Prof. Zuraw noted that General Mace had complained about the current policy of letting graduating seniors walk the stage when they still had up to 17 credits to earn to complete their degree; Winthrop College, for instance, lets graduates walk the stage only if they are completely done. She announced that the additional phase of the Provost search was now over and the two extra candidates had been interviewed; the search committee now will be able to forward three names to Gen. Grinalds for choosing. She mentioned that the presentation on employee pay which we had all been asked to attend was probably not yet relevant to faculty because they had not yet run faculty data when the meetings occurred. In connection with the Employee Climate Survey, it had been asked how more faculty could be induced to come to campus-wide social events like the welcome-back party in August. Council members intimated that they did not see this as a legitimate issue.
5. The minutes for the meeting of March 18th were approved with the correction of one mistake in a date.
6. The Council took up the motion made and postponed at the March meeting to replace the Faculty Ethics Code formulated specifically for The Citadel with the general AAUP code. Prof. Williams, as the chair of the subcommittee which had with much hard work written that code, told the history of the subcommittee’s efforts and advocated keeping the resulting code, which his and the others’ expertise and all that work had made valid. He had added a new sentence to the Preamble saying that the code could not be used for any faculty evaluation or disciplinary action, and that and the footnote at the end about continuing to work on it meant that the code could not be misused by being made official. He noted that the AAUP code was written in 1989 and ours was better and newer. Prof. Moody asked for clarification about the footnote: had the Council approved the Code or not? There was discussion about the fact that the finished code was presented late in the year with pressure to adopt it fast and the statement that we would continue to work on it was to make us able to scrutinize it minutely as a full Council at our leisure. However, Prof. Zuraw noted, Provost Carter had said that this conditional state of approval was invalid; either it was approved or it was not.
Discussion ensued on the merits of the Citadel code. Prof. McKinney noted that it looked like a job description and he could see it being used in court. Profs. Hoyle and Knapp indicated that their departments were against it; Prof.
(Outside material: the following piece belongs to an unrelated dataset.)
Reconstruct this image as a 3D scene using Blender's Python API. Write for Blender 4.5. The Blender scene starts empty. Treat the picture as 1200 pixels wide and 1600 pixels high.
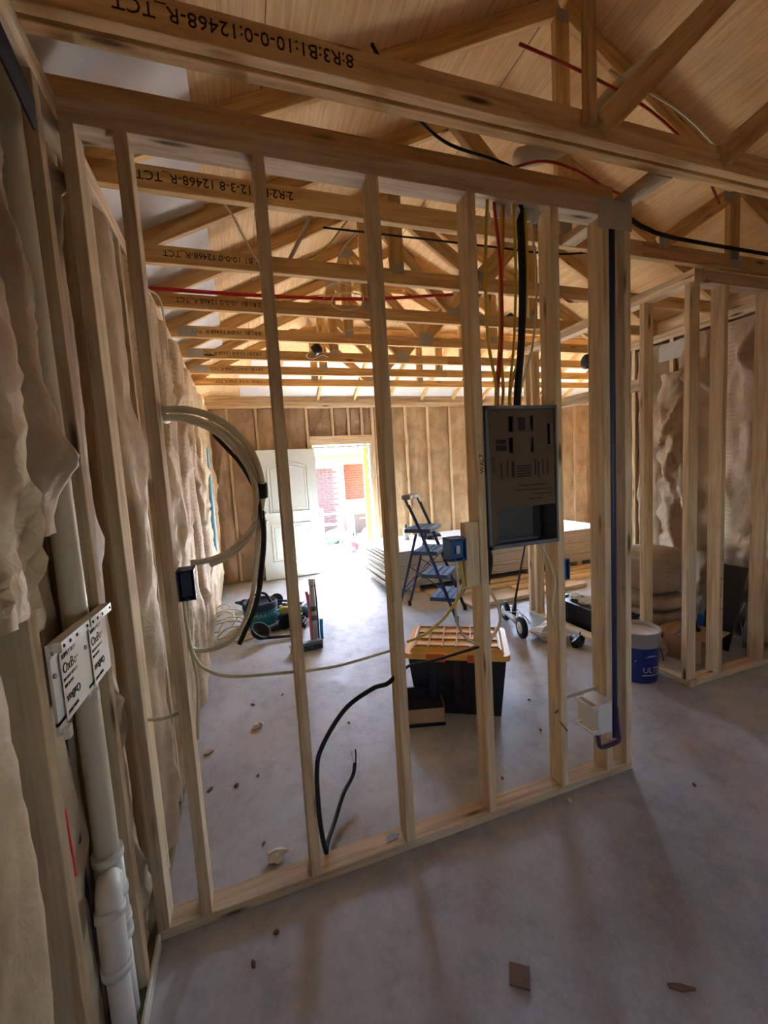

Knapp went on to say that the date of a document does not invalidate it, that The Citadel was not a special exception of a college just because its faculty "dress in funny clothes" and that we should adopt the industry standard. Prof. Woolsey asked whether we should discuss adding the probihition on outside teaching and the support of the Honour Code to the AAUP code. Prof. Briggs asked whether the AAUP and the Citadel codes conflicted anywhere. It was agreed that they did not, and also that the Citadel code did not conflict with any ethics of specific disciplines. Prof. Lally declared herself uncomfortable with the Citadel code’s requirement to be "positive" when teaching sensitive subjects; Prof. Hoyle noted that if there was a strict interpretation of the Citadel code’s clause that professors could teach only their field of official competence, he and several other math professors who had expanded their range to Computer Science could not teach. Prof. Bishop said that, though she had worked on the Citadel code and it was good in itself, since there was this creeping tendency on the part of the Administration to edge it more and more into the realm of the official, it would send them an excellent message if our reaction to that was to drop it altogether and go with the code of our "union". Prof. Moody objected that to her the message would be that subcommittee work was futile as the whole Council would just negate it all.
Prof. Davakos called the question, seconded by Profs. Chen and Knapp; there was a vote of 14 to 1, with four abstentions, in favour of stopping the discussion. The Council then voted 13 to 7 to drop the Council’s own ethics code and adopt the AAUP one.
7. Prof. Briggs called the Council’s attention to the Campus Affairs Committee’s new parking survey, and urged members to get their departments to fill it out by the end of the month.
8. Jeff Weart, the head of the Krause Initiative on Ethics and Leadership, came in and gave a special presentation about his work on it. He described his qualifications, including his degree in leadership development, and the process of his getting to know The Citadel, which had shown him how much students love the school (as well as hating it) and want to do better in terms of ethics. The proposed Leadership minor is an academic thing, outside his scope, but he solicited discussion on what the faculty could do; for instance, we could have had students who came to the Fine Arts Series play "Breaker Morant" write an essay about the ethical issues in it. His job is to connect the dots so as to get a focus on ethics and leadership on a campus-wide scale; he named his five goals, including getting a model for proceeding and ultimately serving as a community resource. Prof. Zuraw asked what we could do as faculty; Mr. Weart asked us to be aware of what he was doing, perhaps get on the writing team to develop the conceptual model, and keep him involved in our activities. There were some suggestions from members, such as Prof. Lally’s suggestion of a film series about leadership issues.
9. The Council gave a round of applause to Prof. Zuraw as outgoing Faculty Council chair, and the meeting was adjourned at 12:28 p.m.